What to Order This Oyster Season

Everything you always wanted to know about bivalves but were afraid to ask.

As you’ve probably read in the latest issue of SeaFood Business Magazine, the oyster business is in flux. The winter harvest – the centerpiece of the bivalve calendar – has become part of a year-round cycle thanks to commercial shellfish farms. Still, just because you can get an oyster in summer doesn’t mean you should. Spawning oysters are fattier and less flavorful, fine for anyone who is trying to look cultured on a first date, but inadequate for connoisseurs who like to, you know, taste their food. 

Which means now is the time to hit the raw bar and time to bone up on our boneless, bivalve mollusc friends. 

While there are five species of oyster (Pacific, Atlantic, Kumamoto, European Flat, Olympia), an oysters distinction these days lies in its terroirs—the immediate environment in which an oyster is grown. Characteristics that affect an oyster’s taste include water temperature, depth, salinity, and surrounding sea-life. As with varieties of wines, an oyster’s name (Bluepoint, Wellfleet) comes directly from the area in which it’s harvested (off Blue Point on Long Island, in the bay off Wellfleet, Massachusetts). The question is where on the map your saltwater allegiance lies.
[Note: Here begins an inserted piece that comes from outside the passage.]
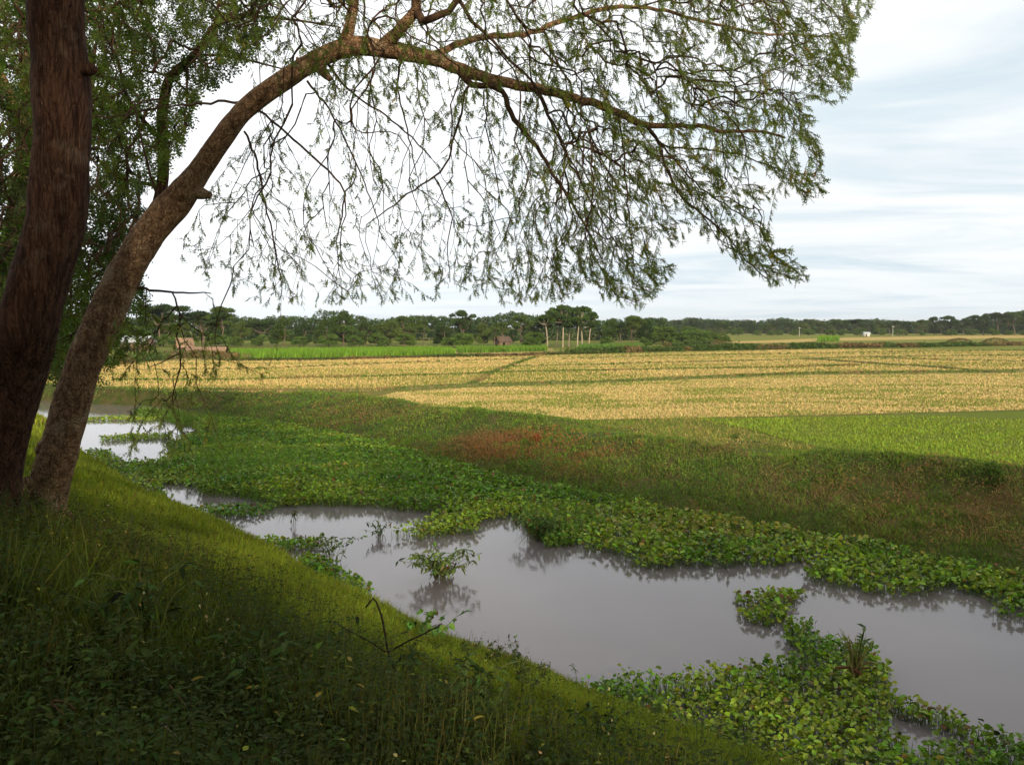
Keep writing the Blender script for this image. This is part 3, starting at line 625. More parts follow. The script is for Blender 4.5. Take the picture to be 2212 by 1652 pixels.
bank_tree('bank_tree', 'leafy tree with a forked bare limb showing just behind the leaning trunk', [(70, 1100, 15, 44), (140, 940, 15, 40), (180, 800, 15, 36), (245, 650, 15, 30), (322, 500, 15, 27), (350, 400, 15, 25), (352, 320, 15, 24), (350, 250, 15, 24)],
  [[(350, 250, 15, 24), (358, 200, 14.6, 22), (372, 163, 14.2, 21), (426, 114, 13.8, 18), (465, 56, 13.5, 15), (500, 40, 13.4, 13), (535, 30, 13.4, 12), (553, 4, 13.3, 10), (580, -80, 13.3, 7)],
   [(535, 33, 13.4, 6), (600, 40, 13.3, 6), (659, 47, 13.2, 5), (736, 60, 13.1, 3)], [(426, 118, 13.8, 6), (490, 122, 13.6, 5), (542, 132, 13.5, 5), (620, 152, 13.4, 3)],
   [(465, 56, 13.5, 8), (470, 20, 13.5, 7), (480, -60, 13.5, 5)], [(345, 300, 15.2, 10), (280, 220, 14.8, 8), (250, 120, 14.5, 6), (200, 40, 14.3, 4)], [(330, 400, 15.5, 9), (250, 380, 15, 7), (200, 330, 14.8, 5)],
   [(310, 520, 15.9, 8), (260, 560, 15.5, 6), (190, 600, 15.2, 4)]],
  lambda u, v: np.where(inpoly(u, v, gP), .6 + .4 * (fbm(u / 90, v / 90, 71) > .45), 0), 3800, (-60, -100, 620, 820), 14.2, 1.0, .18, 34, colG, 21, .0045)
bank_tree('bank_tree', 'tree with a light-brown leaning trunk at the left edge behind the thick dark trunk', [(-60, 900, 19, 60), (-20, 720, 19, 52), (8, 600, 19, 46), (35, 470, 18.6, 44), (60, 300, 18, 40), (70, 100, 18, 34)],
  [[(60, 300, 18, 24), (20, 200, 17.5, 20), (-20, 120, 17, 16)], [(66, 200, 18, 20), (120, 80, 17.6, 14), (180, -20, 17.4, 10)]],
  lambda u, v: np.where((u < 330 - v * .12) & (u > -120), .4 + .6 * (fbm(u / 70, v / 70, 81) > .42), 0), 2600, (-120, -60, 330, 820), 18.5, 1.2, .24, 26, colG, 22, .006, 'bark')

# ------------------------------------------------------------------ ground vegetation (uncountable: stuff)
def blade(bend=.35, seg=2):
    V = [(-.5, 0, 0), (.5, 0, 0)]; F = []
    for k in range(1, seg + 1):
        t = k / (seg + .6); V += [(-.5 * (1 - t * .7), t, bend * t * t), (.5 * (1 - t * .7), t, bend * t * t)]; n = len(V); F += [(n - 4, n - 3, n - 1), (n - 4, n - 1, n - 2)]
    V.append((0, 1, bend)); n = len(V); F.append((n - 3, n - 2, n - 1)); return np.array(V, float), np.array(F)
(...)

There are hundreds of options so let us help you out. One of these choices will suit you just fine.

Bluepoints


Bluepoints are New York standbys, first devoured by hungry Manhattanites in the early 19th century. Though the initial rush depleted the massive local oyster bed, most mollusks harvested today from the Long Island Sound still bear that name. Bluepoints are known for a mild flavor and regular appearances on happy hour menus. They’re good, but more of a pop hit than a deep track.

Kumamotos

If Bluepoints are the house wine, cheap and good enough, then consider Kumamotos the Sauvignon Blanc: crisp, fruity, and a little sweet. Originally brought over from Japan, these little oysters – small in diameter and deep, like a cup – are grown all along the east coast, from Baja to Puget Sound. If you don’t feel a need to innovate, stick with Kumamotos, the little, sweet, oyster that doesn’t disappoint. (It’s also possible to eat them without slurping or baring your teeth, which has its advantages.)

Glidden Point


Glidden Points are quality pieces, as satisfying as objects as they are to eat. Of course, it’s all about the terroir: Gliddens are grown 40 feet below the surface of Maine’s frigid Damariscotta Bay for four years. Their shells have a heft and density that only slow-grown, coldest-water oysters possess, and their shells are a dapper black-and-white unobscured by algea, which doesn’t grow that deep.

Peconic Pearls

These ocean gems come from Long Island’s Southold Bay and are grown by Karen Rivara, an oyster farmer and founder of the Naonk Aquaculture Cooperative, which is hoping to sell over a million oysters this year. Though close to the famous Bluepoint, Peconic Pearls are smaller batch, more flavorful oysters with a briny, strong celery flavor (paradoxical as that may sound).

Apalachicola Bay

The bay formed by the bulge of the Florida panhandle is brackish, which keeps out many saltwater predators as barrier islands protect local beds from chop. This ecosystem is ideal for oysters, who can thrive and grow plump. As if by table-top osmosis, Apalachicolas are known for having the smooth-salt flavor of other southern treats like bisque and corn bread.